What Cussen A.C.J. calls the "breakdown" was directly caused by the default in the enormous sum of PD14,462 by the company of which the appellants were directors. Further, after this action was instituted on June 5th, 1931, the appellants continued their manoeuvre to evade the payment of the present PD1,000 by procuring a factitious "rescission" of their company's contract, although its previous default alone prevented Besley and others from meeting their obligations to the original vendors. In the absence of any argument as to the quantum of damages, I refrain from any attempt to measure the liability to the respondent of the appellants' company by reason of the defaults of January 24th, 1931, which defaults not only prevented the respondent from paying Besley and others in the following April and completing the transaction but also led directly to the claim, an impudent one in the circumstances, that the respondent (and Besley and others) had itself repudiated its obligations to the appellants' proprietary company. I am by no means satisfied that the evidence is sufficient to show that the contract between Besley and others on the one hand and Rye Grazing Co Pty Ltd and E. W. Dunkley on the other was duly rescinded. It is quite certain that those who first repudiated it were the latter and they are liable in damages to the former. In such circumstances it may not be possible to treat the instalment of PD1,000 in complete abstraction from the liability, necessarily heavy, to pay damages for breach.
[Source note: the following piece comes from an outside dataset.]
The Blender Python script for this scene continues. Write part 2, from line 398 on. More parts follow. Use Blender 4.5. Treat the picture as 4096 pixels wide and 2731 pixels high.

I am of opinion that the appellants have not shown any sufficient grounds for the alleged "disappearance" of their accrued liability under the guarantee and that their subsequent course of conduct precludes them from relying upon the supposed rescission of the contract of sale between the original principal debtor and the respondent company's assignor.

The judgment of Cussen A.C.J. was right and the appeal should be dismissed with costs.